A selected issues paper published by the IMF on 14 August 2015 covers among other matters the challenge of coordination between national and regional levels of government in relation to fiscal consolidation. As significant taxing powers have been devolved to the regions this also touches on tax policy.
In a decentralized economy such as Spain where the regions have extensive legislative powers the coordination of the different levels of government is important for successful fiscal consolidation. Fiscal reforms that can help the regional governments to participate fully in the effort for fiscal consolidation are therefore necessary. The IMF considers that fiscal policy has become better aligned across the levels of government since the financial crisis.

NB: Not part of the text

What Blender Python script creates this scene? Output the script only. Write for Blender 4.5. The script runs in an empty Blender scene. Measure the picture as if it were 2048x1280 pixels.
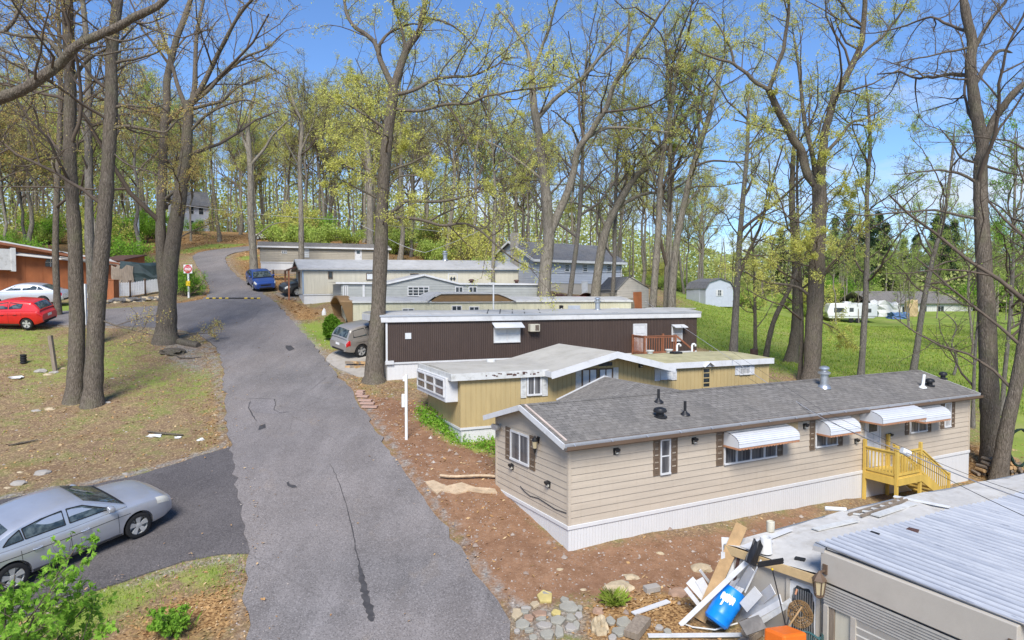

The subnational governments have used their enhanced tax and spending powers during the crisis period to support the fiscal consolidation effort. From 2010 the subnational governments contributed to the consolidation effort by increasing regional taxes and fees, in particular with new environmental taxes and increases in the rates of tax applied to property transactions, some excises and individual income tax. Regional governments have increased their information sharing, however there is a need to review the current institutional arrangements to improve fiscal coordination.
The IMF has looked at the design and implementation challenges facing Spain in this area and the possibility of improving the situation further. The IMF notes that fiscal non-compliance remained weak in the regions and a number of the regions could not meet their targets for most years between 2010 and 2014. Recent fiscal governance reforms should be examined to assess how well they have been implemented and to identify any gaps in design and implementation.
Taxing powers in the regions
Under covenants concluded in 1978 the Basque country and Navarra are responsible for the administration and collection of all taxes accrued in their territory apart from customs duty. They do not share revenues with other regions but transfer back to central government the share of the central government budget that relates to the non-devolved spending responsibilities.
Other regions finance their spending through a combination of their own revenue, shared revenue and government transfers. They do not have full regulatory powers over all taxes in their territory. Over past decades the taxing powers of the regions have increased, permitting them to set tax rates and put in place tax credits and allowances. Revenue sharing has increased to include a proportion of personal income tax and value added tax, the share of the regions in these taxes increasing to 50% in 2009. Also 58% of revenues from excise duties and other special taxes on alcohol, tobacco and hydrocarbons is devolved to the regions where they were collected.
Tax policy
Among the design and implementation gaps in the regional fiscal framework identified by the IMF is the limited regulatory power of the regions over their own taxes. Although the regions collect around one third of the tax revenues and social security contributions their regulatory power only extends to around half that amount.
The regions have the power to set their own taxes, fees and charges provided that these are not levied by the central government; are not levied outside their territory and do not hinder the free movement of goods and services. However they often do not have full legal control over the tax base or rate structure and also have only limited regulatory power over fees, charges and payments for public services. Their regulatory power over VAT, excise duty and other indirect taxes is limited by EU regulations.
Among the suggestions made by the IMF in the selected issues paper is that reforms could be made to increase the regulatory power of the regions over devolved tax bases as well as measures to address gaps in the regional financing system. The Fiscal and Financial Policy Council (CPFF) could ensure that there is more coordination of the devolved taxes. Additional regulatory power could be given to the regions in relation to indirect taxes including excise duties and to avoid distortions these changes could be implemented uniformly across the regions.